◆ SOURCE MATERIAL:

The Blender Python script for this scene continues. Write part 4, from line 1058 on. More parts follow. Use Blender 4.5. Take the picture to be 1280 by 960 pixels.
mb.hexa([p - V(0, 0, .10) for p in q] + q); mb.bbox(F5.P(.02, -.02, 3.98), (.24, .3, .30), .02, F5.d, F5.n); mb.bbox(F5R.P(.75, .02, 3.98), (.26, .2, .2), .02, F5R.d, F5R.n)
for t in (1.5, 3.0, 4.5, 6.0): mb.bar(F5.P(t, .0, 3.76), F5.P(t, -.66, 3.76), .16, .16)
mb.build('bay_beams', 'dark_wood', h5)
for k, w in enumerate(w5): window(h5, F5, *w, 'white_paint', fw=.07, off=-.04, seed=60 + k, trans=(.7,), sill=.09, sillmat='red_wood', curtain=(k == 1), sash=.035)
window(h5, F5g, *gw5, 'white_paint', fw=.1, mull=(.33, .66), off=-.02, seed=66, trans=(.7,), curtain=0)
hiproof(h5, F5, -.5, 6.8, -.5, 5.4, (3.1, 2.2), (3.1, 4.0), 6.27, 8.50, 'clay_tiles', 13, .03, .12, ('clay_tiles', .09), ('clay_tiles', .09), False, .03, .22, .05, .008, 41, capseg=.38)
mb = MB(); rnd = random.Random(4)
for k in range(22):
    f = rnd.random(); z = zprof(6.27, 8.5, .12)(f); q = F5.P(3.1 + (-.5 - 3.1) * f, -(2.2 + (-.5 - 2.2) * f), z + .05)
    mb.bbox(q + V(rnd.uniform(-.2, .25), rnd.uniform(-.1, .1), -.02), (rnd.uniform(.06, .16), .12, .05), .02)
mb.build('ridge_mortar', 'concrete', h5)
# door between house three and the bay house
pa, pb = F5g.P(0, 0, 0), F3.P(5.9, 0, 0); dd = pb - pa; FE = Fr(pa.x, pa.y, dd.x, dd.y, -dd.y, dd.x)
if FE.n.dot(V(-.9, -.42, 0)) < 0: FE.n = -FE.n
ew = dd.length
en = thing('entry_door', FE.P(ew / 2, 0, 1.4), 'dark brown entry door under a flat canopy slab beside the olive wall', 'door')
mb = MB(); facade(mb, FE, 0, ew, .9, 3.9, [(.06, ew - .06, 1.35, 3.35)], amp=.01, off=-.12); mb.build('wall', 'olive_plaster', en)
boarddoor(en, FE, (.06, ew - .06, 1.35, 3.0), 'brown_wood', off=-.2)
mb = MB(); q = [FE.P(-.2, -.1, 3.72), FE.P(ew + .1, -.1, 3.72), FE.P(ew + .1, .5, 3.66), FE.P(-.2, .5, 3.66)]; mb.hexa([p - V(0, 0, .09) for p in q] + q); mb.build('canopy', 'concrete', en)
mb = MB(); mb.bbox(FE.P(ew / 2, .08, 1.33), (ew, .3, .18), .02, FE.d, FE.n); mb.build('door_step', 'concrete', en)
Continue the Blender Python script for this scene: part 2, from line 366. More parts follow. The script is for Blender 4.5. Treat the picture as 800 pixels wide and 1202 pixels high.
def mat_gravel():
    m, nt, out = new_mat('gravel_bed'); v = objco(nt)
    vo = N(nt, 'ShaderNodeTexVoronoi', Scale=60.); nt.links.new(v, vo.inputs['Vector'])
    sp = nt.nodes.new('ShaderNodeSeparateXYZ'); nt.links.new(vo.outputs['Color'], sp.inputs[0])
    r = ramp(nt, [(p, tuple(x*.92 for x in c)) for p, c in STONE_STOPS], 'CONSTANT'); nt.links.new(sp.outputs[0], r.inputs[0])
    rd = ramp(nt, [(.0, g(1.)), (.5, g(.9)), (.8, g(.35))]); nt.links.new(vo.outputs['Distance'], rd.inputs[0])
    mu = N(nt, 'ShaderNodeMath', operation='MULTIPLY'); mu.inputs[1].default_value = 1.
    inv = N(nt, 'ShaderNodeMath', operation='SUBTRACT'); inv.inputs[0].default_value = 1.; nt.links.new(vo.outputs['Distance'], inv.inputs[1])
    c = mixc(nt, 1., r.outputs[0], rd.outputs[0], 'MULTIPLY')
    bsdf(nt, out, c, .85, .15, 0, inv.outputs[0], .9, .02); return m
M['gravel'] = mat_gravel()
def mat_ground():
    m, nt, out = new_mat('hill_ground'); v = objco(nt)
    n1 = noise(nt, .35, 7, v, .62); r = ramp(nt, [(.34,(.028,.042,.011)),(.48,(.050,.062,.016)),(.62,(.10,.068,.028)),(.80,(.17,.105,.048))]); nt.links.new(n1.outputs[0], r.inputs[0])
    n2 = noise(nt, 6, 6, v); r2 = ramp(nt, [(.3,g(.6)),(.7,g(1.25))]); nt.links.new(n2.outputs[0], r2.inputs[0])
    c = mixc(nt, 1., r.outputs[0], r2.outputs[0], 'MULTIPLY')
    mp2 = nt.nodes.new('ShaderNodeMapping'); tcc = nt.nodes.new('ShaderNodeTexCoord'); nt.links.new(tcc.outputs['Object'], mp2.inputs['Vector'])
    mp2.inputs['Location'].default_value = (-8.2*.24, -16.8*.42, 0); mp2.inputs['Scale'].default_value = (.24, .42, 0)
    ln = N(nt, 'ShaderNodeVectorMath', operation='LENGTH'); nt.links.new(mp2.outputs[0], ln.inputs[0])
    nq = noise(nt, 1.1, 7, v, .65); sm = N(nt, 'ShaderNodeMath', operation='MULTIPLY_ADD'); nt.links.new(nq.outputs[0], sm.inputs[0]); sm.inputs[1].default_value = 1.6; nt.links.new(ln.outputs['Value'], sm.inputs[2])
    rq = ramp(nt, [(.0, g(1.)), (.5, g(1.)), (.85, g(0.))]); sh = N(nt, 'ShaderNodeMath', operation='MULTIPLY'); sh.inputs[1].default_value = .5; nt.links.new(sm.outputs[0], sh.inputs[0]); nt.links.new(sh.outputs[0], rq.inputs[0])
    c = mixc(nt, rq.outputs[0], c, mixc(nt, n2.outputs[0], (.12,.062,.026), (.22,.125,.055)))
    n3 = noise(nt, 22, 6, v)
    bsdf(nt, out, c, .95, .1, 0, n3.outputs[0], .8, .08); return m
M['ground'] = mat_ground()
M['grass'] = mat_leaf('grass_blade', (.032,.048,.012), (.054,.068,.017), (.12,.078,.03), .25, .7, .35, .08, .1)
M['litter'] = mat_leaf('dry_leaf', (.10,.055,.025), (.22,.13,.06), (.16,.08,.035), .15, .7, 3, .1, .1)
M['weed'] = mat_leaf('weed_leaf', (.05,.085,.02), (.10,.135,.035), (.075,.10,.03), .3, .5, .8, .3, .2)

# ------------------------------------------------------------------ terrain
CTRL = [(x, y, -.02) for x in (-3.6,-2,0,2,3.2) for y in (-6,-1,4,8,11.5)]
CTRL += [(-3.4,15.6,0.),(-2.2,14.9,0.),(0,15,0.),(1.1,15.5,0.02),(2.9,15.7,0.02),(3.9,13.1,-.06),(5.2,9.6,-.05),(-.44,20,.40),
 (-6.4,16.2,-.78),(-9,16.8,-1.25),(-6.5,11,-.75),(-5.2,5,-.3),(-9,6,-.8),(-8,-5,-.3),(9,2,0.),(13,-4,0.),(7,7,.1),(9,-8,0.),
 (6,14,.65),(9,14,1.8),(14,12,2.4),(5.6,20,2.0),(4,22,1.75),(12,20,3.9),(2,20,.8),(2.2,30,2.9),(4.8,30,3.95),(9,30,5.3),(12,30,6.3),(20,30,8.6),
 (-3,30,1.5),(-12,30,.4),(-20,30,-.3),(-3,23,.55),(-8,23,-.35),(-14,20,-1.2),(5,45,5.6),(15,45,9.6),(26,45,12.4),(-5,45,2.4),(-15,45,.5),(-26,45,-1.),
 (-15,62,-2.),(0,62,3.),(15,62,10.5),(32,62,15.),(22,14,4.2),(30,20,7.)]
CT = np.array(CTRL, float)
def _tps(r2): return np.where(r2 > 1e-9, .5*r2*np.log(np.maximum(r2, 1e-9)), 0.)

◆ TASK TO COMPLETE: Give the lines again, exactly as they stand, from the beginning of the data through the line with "mb = MB(); mb.bbox(FE.P(ew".

◆ COMPLETED TASK:
The Blender Python script for this scene continues. Write part 4, from line 1058 on. More parts follow. Use Blender 4.5. Take the picture to be 1280 by 960 pixels.
mb.hexa([p - V(0, 0, .10) for p in q] + q); mb.bbox(F5.P(.02, -.02, 3.98), (.24, .3, .30), .02, F5.d, F5.n); mb.bbox(F5R.P(.75, .02, 3.98), (.26, .2, .2), .02, F5R.d, F5R.n)
for t in (1.5, 3.0, 4.5, 6.0): mb.bar(F5.P(t, .0, 3.76), F5.P(t, -.66, 3.76), .16, .16)
mb.build('bay_beams', 'dark_wood', h5)
for k, w in enumerate(w5): window(h5, F5, *w, 'white_paint', fw=.07, off=-.04, seed=60 + k, trans=(.7,), sill=.09, sillmat='red_wood', curtain=(k == 1), sash=.035)
window(h5, F5g, *gw5, 'white_paint', fw=.1, mull=(.33, .66), off=-.02, seed=66, trans=(.7,), curtain=0)
hiproof(h5, F5, -.5, 6.8, -.5, 5.4, (3.1, 2.2), (3.1, 4.0), 6.27, 8.50, 'clay_tiles', 13, .03, .12, ('clay_tiles', .09), ('clay_tiles', .09), False, .03, .22, .05, .008, 41, capseg=.38)
mb = MB(); rnd = random.Random(4)
for k in range(22):
    f = rnd.random(); z = zprof(6.27, 8.5, .12)(f); q = F5.P(3.1 + (-.5 - 3.1) * f, -(2.2 + (-.5 - 2.2) * f), z + .05)
    mb.bbox(q + V(rnd.uniform(-.2, .25), rnd.uniform(-.1, .1), -.02), (rnd.uniform(.06, .16), .12, .05), .02)
mb.build('ridge_mortar', 'concrete', h5)
# door between house three and the bay house
pa, pb = F5g.P(0, 0, 0), F3.P(5.9, 0, 0); dd = pb - pa; FE = Fr(pa.x, pa.y, dd.x, dd.y, -dd.y, dd.x)
if FE.n.dot(V(-.9, -.42, 0)) < 0: FE.n = -FE.n
ew = dd.length
en = thing('entry_door', FE.P(ew / 2, 0, 1.4), 'dark brown entry door under a flat canopy slab beside the olive wall', 'door')
mb = MB(); facade(mb, FE, 0, ew, .9, 3.9, [(.06, ew - .06, 1.35, 3.35)], amp=.01, off=-.12); mb.build('wall', 'olive_plaster', en)
boarddoor(en, FE, (.06, ew - .06, 1.35, 3.0), 'brown_wood', off=-.2)
mb = MB(); q = [FE.P(-.2, -.1, 3.72), FE.P(ew + .1, -.1, 3.72), FE.P(ew + .1, .5, 3.66), FE.P(-.2, .5, 3.66)]; mb.hexa([p - V(0, 0, .09) for p in q] + q); mb.build('canopy', 'concrete', en)
mb = MB(); mb.bbox(FE.P(ew / 2, .08, 1.33), (ew, .3, .18), .02, FE.d, FE.n); mb.build('door_step', 'concrete', en)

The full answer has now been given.